Podobnie widzi to Sam Perlo-Freeman z SIPRI. Jego zdaniem Rosji zaczyna brakować pieniędzy na unowocześnienie armii, co wynika przede wszystkim z utrzymującego się nadal spadku cen na ropę i gaz ziemny na rynku światowym. Tymczasem właśnie gaz i ropa są dla Rosji głównym źródłem dewiz. Nie jest wykluczone, że ich brak wpłynie na ograniczenie budżetu obronnego Federacji Rosyjskiej. Do tego dochodzi kryzys ukraiński, który sprawił, że "Rosja już zapowiedziała zmniejszenie tego budżetu o 5 procent w roku 2015".
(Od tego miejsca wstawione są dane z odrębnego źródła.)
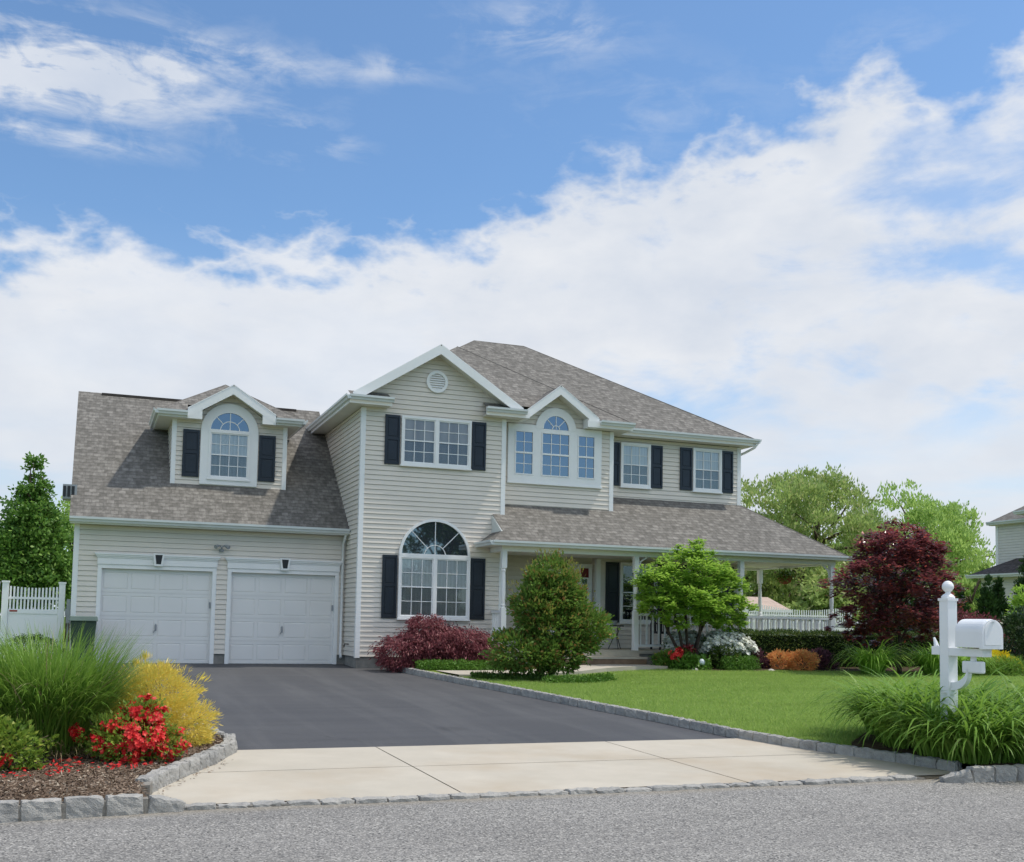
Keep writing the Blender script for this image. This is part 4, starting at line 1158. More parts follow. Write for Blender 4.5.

Broń za zyski ze sprzedaży ropy naftowej

W najnowszym raporcie SIPRI podkreśla się bezpośredni związek dochodów ze sprzedaży ropy z wydatkami na zakup nowych systemów uzbrojenia w krajach eksportujących ropę na dużą skalę. Na uwagę zasługują także państwa przeznaczające ponad 4 procent swego PKB na wojsko. "Na pierwszych pięciu miejscach na tej liście widnieją takie kraje jak Oman, Arabię Saudyjską, Południowy Sudan, Czad i Libię", mówi Perlo-Freeman. "Łączy je to, że trudno je zaliczyć do państw o ustroju demokratycznym w jego zachodnim wydaniu. Wśród wspomnianych 20 państw tylko trzy - Liban, Izrael i Namibia - można uznać za kraje podporządkowane zasadom demokracji parlamentarnej".

Infografik Top 20 Länder Militärausgaben im Vergleich zum BIP
Lista 20 krajów wydających najwięcej pieniędzy na siły zbrojne w stosunku do PKB

Analityk SIPRI wskazuje, że "Pozostałe kraje nie muszą się tłumaczyć przed nikim z wysokich wydatków na cele wojskowe. Inwestują one dużo i chętnie także w kadrę dowódczą sił zbrojnych, kupując w ten sposób jej lojalność wobec panującego w nich reżimu". Warto jednak, jego zdaniem, zwrócić uwagę także na inny czynnik wzmożonych wydatków militarnych państw-eksporterów ropy: "Służą one częściowo także utrzymywanych w cieniu interesom wielu rządów zachodnich i firm, które sprzedając im broń na dużą skalę dobrze na tym zarabiają, a na tajnych kontach członków rodzin panujących i wielu pośredników w handlu bronią rosną prawdziwe fortuny", podkreśla Perlo-Freeman.